In the context of this Psalm David is so hungry for God that his soul has entered a state of devekut or clinging (hugging) God.  One Jewish writer describes a prayer of devekut as not praying anything for yourself but seeking only to bring pleasure to God.  It is a state of total humility.   The Hebrew word for humility does not mean thinking little of yourself.  The idea of humility in the Hebrews is to lose all sense of yourself in the presence of God.  It is in this state of humility that one enters a devekut.  
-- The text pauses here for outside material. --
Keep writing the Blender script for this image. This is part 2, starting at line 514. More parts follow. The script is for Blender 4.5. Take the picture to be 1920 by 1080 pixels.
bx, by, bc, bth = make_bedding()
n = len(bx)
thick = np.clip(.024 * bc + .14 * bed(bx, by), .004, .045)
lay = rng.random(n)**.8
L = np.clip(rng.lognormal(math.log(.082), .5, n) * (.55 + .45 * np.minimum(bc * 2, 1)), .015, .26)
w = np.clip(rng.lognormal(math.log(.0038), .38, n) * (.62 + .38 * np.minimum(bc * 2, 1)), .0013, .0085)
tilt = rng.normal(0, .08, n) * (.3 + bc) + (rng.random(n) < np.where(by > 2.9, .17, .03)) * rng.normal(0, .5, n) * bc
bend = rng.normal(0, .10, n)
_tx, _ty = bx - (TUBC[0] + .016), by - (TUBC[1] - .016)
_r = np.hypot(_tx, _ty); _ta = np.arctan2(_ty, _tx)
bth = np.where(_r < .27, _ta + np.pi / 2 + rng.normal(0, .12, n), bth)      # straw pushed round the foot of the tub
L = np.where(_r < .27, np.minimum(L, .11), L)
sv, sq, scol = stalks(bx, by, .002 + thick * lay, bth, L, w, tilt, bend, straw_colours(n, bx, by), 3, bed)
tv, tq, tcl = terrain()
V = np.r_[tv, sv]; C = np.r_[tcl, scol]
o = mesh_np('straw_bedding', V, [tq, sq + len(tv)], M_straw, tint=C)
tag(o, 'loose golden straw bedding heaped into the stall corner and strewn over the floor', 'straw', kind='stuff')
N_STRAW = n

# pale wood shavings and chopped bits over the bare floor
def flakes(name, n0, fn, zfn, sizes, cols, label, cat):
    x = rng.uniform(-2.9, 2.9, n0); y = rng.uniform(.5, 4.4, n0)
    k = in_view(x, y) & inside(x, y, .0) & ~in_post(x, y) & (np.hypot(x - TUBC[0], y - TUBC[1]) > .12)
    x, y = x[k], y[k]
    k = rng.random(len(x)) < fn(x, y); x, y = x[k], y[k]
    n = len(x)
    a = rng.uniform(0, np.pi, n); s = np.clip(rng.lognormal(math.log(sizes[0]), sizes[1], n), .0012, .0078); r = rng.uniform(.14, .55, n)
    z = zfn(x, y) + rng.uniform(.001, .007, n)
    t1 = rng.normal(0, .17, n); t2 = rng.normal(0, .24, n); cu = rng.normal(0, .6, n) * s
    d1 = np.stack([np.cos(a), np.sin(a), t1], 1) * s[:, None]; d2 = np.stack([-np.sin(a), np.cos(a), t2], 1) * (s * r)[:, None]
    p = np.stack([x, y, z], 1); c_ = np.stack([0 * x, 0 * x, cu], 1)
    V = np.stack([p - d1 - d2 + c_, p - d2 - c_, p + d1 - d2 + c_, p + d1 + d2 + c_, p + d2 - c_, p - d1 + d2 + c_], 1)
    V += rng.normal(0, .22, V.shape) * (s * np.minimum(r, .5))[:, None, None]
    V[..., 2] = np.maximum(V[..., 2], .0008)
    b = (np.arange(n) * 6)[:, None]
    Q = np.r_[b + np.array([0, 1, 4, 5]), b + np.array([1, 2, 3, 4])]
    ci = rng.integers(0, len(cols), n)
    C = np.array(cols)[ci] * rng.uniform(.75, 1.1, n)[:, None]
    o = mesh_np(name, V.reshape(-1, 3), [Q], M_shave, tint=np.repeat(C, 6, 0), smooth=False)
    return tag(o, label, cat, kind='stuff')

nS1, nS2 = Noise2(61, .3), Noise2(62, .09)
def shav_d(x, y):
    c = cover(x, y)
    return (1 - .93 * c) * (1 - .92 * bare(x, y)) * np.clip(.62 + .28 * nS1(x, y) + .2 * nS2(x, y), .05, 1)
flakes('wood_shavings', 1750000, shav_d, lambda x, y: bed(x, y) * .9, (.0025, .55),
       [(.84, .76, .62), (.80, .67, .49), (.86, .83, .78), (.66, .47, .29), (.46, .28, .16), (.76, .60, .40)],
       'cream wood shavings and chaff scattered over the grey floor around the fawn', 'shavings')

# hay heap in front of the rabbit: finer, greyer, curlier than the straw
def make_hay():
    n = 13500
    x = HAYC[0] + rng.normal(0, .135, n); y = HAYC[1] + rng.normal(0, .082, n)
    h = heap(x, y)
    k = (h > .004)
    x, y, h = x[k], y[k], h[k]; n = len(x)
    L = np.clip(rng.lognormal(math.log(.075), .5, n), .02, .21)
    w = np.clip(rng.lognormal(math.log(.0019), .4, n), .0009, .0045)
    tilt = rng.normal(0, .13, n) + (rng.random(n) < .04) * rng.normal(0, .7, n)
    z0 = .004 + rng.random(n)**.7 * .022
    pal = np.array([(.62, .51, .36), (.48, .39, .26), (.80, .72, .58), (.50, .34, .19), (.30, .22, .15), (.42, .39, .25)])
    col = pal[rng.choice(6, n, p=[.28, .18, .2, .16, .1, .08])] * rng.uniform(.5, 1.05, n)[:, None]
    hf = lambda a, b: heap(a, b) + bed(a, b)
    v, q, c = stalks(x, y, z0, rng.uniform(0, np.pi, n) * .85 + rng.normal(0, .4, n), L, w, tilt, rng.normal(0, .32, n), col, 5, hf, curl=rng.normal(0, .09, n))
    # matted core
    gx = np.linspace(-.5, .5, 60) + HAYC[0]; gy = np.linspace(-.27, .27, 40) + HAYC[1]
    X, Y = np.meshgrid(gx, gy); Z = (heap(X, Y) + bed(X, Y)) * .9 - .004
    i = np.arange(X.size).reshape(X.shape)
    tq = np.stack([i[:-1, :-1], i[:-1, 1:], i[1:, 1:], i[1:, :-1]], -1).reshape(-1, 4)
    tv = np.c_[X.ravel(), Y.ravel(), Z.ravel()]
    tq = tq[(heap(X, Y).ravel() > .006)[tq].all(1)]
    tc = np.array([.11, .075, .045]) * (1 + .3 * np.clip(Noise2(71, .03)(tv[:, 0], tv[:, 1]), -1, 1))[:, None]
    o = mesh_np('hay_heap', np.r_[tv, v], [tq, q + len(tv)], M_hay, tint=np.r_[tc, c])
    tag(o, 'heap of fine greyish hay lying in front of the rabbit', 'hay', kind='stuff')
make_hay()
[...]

My first thought, of course, is what I have been taught in my good Baptist tradition that one must never enter into such a deep meditative state.  Such a thing is dangerous, why the enemy enter? The old devil can push God aside and say: “No you don’t either, he is mine, I am going to take advantage of this moment.”  Sort of  like a man and woman on their honeymoon about to have an intimate moment when an old girlfriend arrives and says: “Ok, I’ll take over from here.”  That is not about to happen unless, of course, the old boy desires her more than his new wife.  Perhaps this is why David says that the “right hand of God sustains me.”  The right hand of God represents God’s power.  David is saying that even if he enters a state of devekut with God and loses all sense of self, the power of God will sustain him.  

Here’s the clincher, you do not need to enter a trance-like state to be in devekutDevekut is simply losing all sense of self. There is an old saying: “Looking out for No. 1.”  In this case that No. 1 is “aleph” or God. 

 Helen Lemel wrote a hymn back in 1922. She was married to a wealthy man, but at the age of fifty-five, she went totally blind.  Her husband left her and left with nothing. She soon became destitute. In the midst of blindness, heartbreak, and poverty, with unseeing eyes, she looked to Jesus and she saw something. She wrote about in her hymn which became popular throughout the world. “Turn your eyes upon Jesus, look full in His wonderful face, and the things of earth will grow strangely dim.  In the light of His glory and grace.” 

I firmly believe that she entered a state of deveq, She approached Jesus asking not for her sight, not for relief from her heartbreak nor for deliverance from poverty, but simply to please Him with what little she had.  In return, God gave her a Divine Hug which sustained her until her for the next forty-three years when God gave her a Divine Kiss and took her home. 

I am sure we all have many needs and desires and our daily prayers, if we have daily prayers, are filled with requests for God to meet these needs which is fine, Scripture tells us to make our requests known unto the Lord.  However, Scripture also speaks about deveq, to pray for nothing but to draw closer to God. Jeremiah 29:13 tells us that if we seek God we will find Him if we search for Him with all our hearts. That Divine Hug comes when we seek and search for God with all our hearts, confessing sins, repenting and waiting upon the Lord.  

Perhaps now is the time to begin your quest to discover the heart of God and receive His deveq or Divine Hug.